* The request *
In the entries below, find the lines with the word "part" and copy them.

_ _ _ _

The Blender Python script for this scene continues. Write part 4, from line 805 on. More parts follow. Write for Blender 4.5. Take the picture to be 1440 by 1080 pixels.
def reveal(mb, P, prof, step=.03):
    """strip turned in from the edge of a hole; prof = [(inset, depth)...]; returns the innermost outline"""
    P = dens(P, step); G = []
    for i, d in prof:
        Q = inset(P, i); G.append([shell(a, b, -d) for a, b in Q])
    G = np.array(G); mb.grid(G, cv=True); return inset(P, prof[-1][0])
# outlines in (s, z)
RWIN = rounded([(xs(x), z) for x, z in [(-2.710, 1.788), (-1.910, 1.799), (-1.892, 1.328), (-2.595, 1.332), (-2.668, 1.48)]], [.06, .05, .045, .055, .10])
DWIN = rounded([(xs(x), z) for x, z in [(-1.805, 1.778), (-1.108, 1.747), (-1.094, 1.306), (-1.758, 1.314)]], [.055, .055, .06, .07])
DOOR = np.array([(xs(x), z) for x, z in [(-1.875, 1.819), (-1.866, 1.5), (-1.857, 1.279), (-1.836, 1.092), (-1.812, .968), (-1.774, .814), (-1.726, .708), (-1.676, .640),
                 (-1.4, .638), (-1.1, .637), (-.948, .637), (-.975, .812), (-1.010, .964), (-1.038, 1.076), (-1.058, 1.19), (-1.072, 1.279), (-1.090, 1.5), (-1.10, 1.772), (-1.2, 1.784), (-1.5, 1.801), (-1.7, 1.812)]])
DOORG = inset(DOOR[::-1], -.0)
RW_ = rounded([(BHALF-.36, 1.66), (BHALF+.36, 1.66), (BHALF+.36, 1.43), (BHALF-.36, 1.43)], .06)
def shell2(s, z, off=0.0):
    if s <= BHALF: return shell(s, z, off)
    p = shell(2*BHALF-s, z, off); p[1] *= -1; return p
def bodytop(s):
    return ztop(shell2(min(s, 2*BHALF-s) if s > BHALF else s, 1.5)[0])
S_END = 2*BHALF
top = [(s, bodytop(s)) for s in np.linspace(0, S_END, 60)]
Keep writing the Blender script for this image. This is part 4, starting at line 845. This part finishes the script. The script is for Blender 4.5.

_ _ _ _

* Expected answer *
The Blender Python script for this scene continues. Write part 4, from line 805 on. More parts follow. Write for Blender 4.5. Take the picture to be 1440 by 1080 pixels.
Keep writing the Blender script for this image. This is part 4, starting at line 845. This part finishes the script. The script is for Blender 4.5.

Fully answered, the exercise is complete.